---------- MATERIAL ----------
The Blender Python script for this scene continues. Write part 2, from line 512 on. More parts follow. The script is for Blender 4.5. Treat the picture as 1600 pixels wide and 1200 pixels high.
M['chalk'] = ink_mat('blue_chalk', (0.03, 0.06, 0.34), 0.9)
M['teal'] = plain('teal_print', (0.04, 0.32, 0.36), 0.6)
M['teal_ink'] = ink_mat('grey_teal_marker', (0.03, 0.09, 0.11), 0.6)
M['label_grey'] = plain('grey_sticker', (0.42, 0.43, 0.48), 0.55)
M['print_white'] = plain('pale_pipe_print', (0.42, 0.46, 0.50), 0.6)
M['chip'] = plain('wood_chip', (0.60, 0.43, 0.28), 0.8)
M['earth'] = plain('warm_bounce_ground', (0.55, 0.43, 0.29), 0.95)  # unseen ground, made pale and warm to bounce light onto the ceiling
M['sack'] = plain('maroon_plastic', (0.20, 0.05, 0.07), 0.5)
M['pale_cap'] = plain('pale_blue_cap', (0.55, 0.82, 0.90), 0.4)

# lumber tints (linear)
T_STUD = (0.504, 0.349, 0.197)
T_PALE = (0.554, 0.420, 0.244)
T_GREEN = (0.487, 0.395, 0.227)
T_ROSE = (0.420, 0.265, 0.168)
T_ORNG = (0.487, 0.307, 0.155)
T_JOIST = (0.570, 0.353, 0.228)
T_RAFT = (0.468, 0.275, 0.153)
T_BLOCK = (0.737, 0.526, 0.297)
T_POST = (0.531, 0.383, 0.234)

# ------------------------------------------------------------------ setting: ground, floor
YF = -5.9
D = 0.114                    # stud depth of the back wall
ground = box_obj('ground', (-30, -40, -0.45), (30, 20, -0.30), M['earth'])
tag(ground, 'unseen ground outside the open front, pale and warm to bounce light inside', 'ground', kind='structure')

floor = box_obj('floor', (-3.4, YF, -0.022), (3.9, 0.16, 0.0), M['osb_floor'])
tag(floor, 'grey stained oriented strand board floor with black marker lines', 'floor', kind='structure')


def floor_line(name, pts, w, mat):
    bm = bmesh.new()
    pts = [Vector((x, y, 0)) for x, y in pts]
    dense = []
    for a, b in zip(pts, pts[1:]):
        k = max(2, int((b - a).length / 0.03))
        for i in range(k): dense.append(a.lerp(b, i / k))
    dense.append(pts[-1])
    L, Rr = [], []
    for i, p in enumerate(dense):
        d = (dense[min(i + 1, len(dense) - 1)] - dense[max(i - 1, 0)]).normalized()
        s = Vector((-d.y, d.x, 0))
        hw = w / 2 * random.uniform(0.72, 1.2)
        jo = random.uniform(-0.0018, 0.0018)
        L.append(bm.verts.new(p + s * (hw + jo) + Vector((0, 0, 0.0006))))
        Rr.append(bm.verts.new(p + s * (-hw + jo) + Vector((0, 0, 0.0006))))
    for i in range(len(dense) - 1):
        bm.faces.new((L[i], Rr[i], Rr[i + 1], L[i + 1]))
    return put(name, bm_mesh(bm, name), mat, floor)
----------
**WHAT YOU HAVE TO DO**
Write every line of the material above again, exactly.

**RESULT FOR THIS TASK**
The Blender Python script for this scene continues. Write part 2, from line 512 on. More parts follow. The script is for Blender 4.5. Treat the picture as 1600 pixels wide and 1200 pixels high.
M['chalk'] = ink_mat('blue_chalk', (0.03, 0.06, 0.34), 0.9)
M['teal'] = plain('teal_print', (0.04, 0.32, 0.36), 0.6)
M['teal_ink'] = ink_mat('grey_teal_marker', (0.03, 0.09, 0.11), 0.6)
M['label_grey'] = plain('grey_sticker', (0.42, 0.43, 0.48), 0.55)
M['print_white'] = plain('pale_pipe_print', (0.42, 0.46, 0.50), 0.6)
M['chip'] = plain('wood_chip', (0.60, 0.43, 0.28), 0.8)
M['earth'] = plain('warm_bounce_ground', (0.55, 0.43, 0.29), 0.95)  # unseen ground, made pale and warm to bounce light onto the ceiling
M['sack'] = plain('maroon_plastic', (0.20, 0.05, 0.07), 0.5)
M['pale_cap'] = plain('pale_blue_cap', (0.55, 0.82, 0.90), 0.4)

# lumber tints (linear)
T_STUD = (0.504, 0.349, 0.197)
T_PALE = (0.554, 0.420, 0.244)
T_GREEN = (0.487, 0.395, 0.227)
T_ROSE = (0.420, 0.265, 0.168)
T_ORNG = (0.487, 0.307, 0.155)
T_JOIST = (0.570, 0.353, 0.228)
T_RAFT = (0.468, 0.275, 0.153)
T_BLOCK = (0.737, 0.526, 0.297)
T_POST = (0.531, 0.383, 0.234)

# ------------------------------------------------------------------ setting: ground, floor
YF = -5.9
D = 0.114                    # stud depth of the back wall
ground = box_obj('ground', (-30, -40, -0.45), (30, 20, -0.30), M['earth'])
tag(ground, 'unseen ground outside the open front, pale and warm to bounce light inside', 'ground', kind='structure')

floor = box_obj('floor', (-3.4, YF, -0.022), (3.9, 0.16, 0.0), M['osb_floor'])
tag(floor, 'grey stained oriented strand board floor with black marker lines', 'floor', kind='structure')


def floor_line(name, pts, w, mat):
    bm = bmesh.new()
    pts = [Vector((x, y, 0)) for x, y in pts]
    dense = []
    for a, b in zip(pts, pts[1:]):
        k = max(2, int((b - a).length / 0.03))
        for i in range(k): dense.append(a.lerp(b, i / k))
    dense.append(pts[-1])
    L, Rr = [], []
    for i, p in enumerate(dense):
        d = (dense[min(i + 1, len(dense) - 1)] - dense[max(i - 1, 0)]).normalized()
        s = Vector((-d.y, d.x, 0))
        hw = w / 2 * random.uniform(0.72, 1.2)
        jo = random.uniform(-0.0018, 0.0018)
        L.append(bm.verts.new(p + s * (hw + jo) + Vector((0, 0, 0.0006))))
        Rr.append(bm.verts.new(p + s * (-hw + jo) + Vector((0, 0, 0.0006))))
    for i in range(len(dense) - 1):
        bm.faces.new((L[i], Rr[i], Rr[i + 1], L[i + 1]))
    return put(name, bm_mesh(bm, name), mat, floor)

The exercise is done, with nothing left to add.